On the other hand, the Indian master Atisha makes quite a good point in his Lamp to the Path to Enlightenment, an important text in several schools of Tibetan Buddhism. He says that the extrasensory and extraphysical powers are extremely helpful. Why? Because if we can read other people’s minds, we have a clearer idea of how to help them understand what their problems are, and so on. So, developing these powers is useful, though, in and of themselves, just to use them for magic tricks is nothing.
We can see that reading other people’s minds certainly comes from single-pointed concentration. Whether or not we can actually hear the other person’s voice in our head, that’s another matter, I don’t know.
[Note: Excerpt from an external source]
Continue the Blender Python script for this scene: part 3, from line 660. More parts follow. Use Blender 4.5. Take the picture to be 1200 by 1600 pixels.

But, if we want to know more deeply about somebody, then if we have an absolutely quiet mind with no thoughts, no judgments, no preconceptions, and we focus single-pointedly on the person in terms of his or her physical expression, body language, tone of voice, and so forth, we can know a lot about the other person. We can “read” him or her.
I should add, however, that we also need to know something about the culture and background of the person. Otherwise it is rather difficult to actually read the signs. I can think of one very simple example from my own experience. The first time that I was able to teach Buddhism publicly in Russia after the breakup of the Soviet Union, I sat on a platform on a chair and crossed my legs. My translator whispered to me that in Russian society crossing your legs in front of an audience is considered arrogant and impolite. You need to sit with both legs down if you are on a stage in front of an audience. Also, I should deliver my lecture standing up, not sitting down. Coming from an American background, I thought that speaking to an audience while sitting and crossing your legs indicates that you are relaxed and that it establishes a warmer contact with the people. So, like that, if we don’t know the culture of someone, we can misread what we see.